Figure 6. Prediction of aquifer drawdown with constant pumping after 8 years

Figure 7. Prediction of aquifer drawdown with 20% decrease in pumping after 8 years (meter)

Figure 8. Prediction of aquifer drawdown with 40% decrease in pumping after 8 years (meter)

Table 3. Results of scenarios on aquifer’s average drawdown after 8 years

4. Conclusions

To verify the created SarzeRezvan Aquifer model, we used the correlation coefficient (R) and RMSE between observed and calculated water heads from April to September of 2011. The RMSE between observed heads and calculated head by model was 0.854 and the correlation coefficient (R) between them was 0.94, which both show excellent agreement of made model with aquifer’s natural conditions.
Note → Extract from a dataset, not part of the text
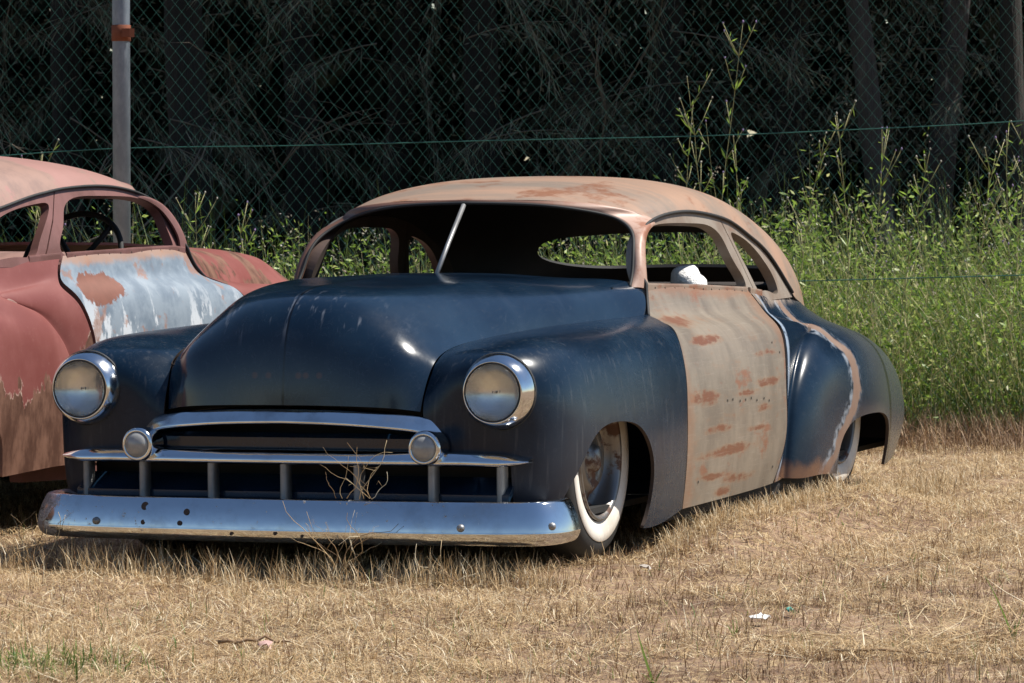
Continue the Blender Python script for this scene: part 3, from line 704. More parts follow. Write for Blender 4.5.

Therefore, the model was used to predict the aquifer drawdown. The results of the model prediction show that if the pumping is kept constant during 8 years, the drawdown will be approximately 10.56 m, after 8 years. Also, the aquifer drawdown will decrease to 6.3 m if the aquifer pumping value decreases 20% during 8 years and the aquifer drawdown will decrease to 4.5 m if the aquifer pumping value decreases 40% during 8 years (than 2011). The most aquifer drawdown was noted in the western range of the plain (near Rezvan village). Because In this region, there is a high concentration and high pumping of utilization wells. In general, with the current pumping trend, the aquifer will not be responsive to pumping, which may cause a threat to agriculture. In the end, we suggest that in future studies, to increase of accuracy in the Prediction of Aquifer Drawdown using MODFLOW, the first, predict the aquifer recharge by advanced models and then define the scenarios for model.